Todd McFarlane has been trying to get his vision for Spawn—a character he did, in fairness, create—on to the big screen for a long time now, most of which has been spent reassuring both audiences and possible funders that his movie will not make you smile. Not even once. It's going to be a big boy movie for people who like violence and darkness and those wallets that attach to your jeans with a chain. That publicity tour continues with the comic book writer and artist stopping by Nerdist to say this:

“There’s no joy. There’s gonna be no fun lines in it, and it’s just gonna be this dark, ugly two hours worth of movie, which is essentially what a lot of supernatural/horror movies are anyway. There’s not a lot of funny in them.
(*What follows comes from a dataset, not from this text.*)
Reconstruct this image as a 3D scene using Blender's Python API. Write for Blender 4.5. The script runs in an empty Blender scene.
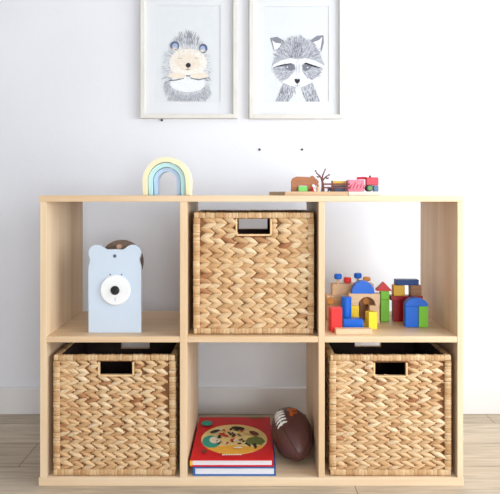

And that seems to be a weird hurdle for a lot of people in this city to get over because they sort of go into a superhero/Avengers default all the time.”

The thing here is that I think what McFarlane is trying to sell is getting muddled with the fact his brain is stuck in the x-treme 1990's comic book scene where everyone for some reason had a flaming sword and spines were drawn anatomically incorrect by law. Saying your superhero movie is different from an MCU film, rated R, more horror than action, and dark? Enticing! Deadpool already proved that there's an audience for R-rated comic book storytelling and there's a hole right now in the edgier parts of that world. But don't emphasize that you're not gonna' have a good time. Even Batman vs. Superman had Jesse Eisenberg doing Jared Leto Joker impression while wearing Nick Nolte's hair from Ang Lee's Hulk. Gotta' find the joy somewhere.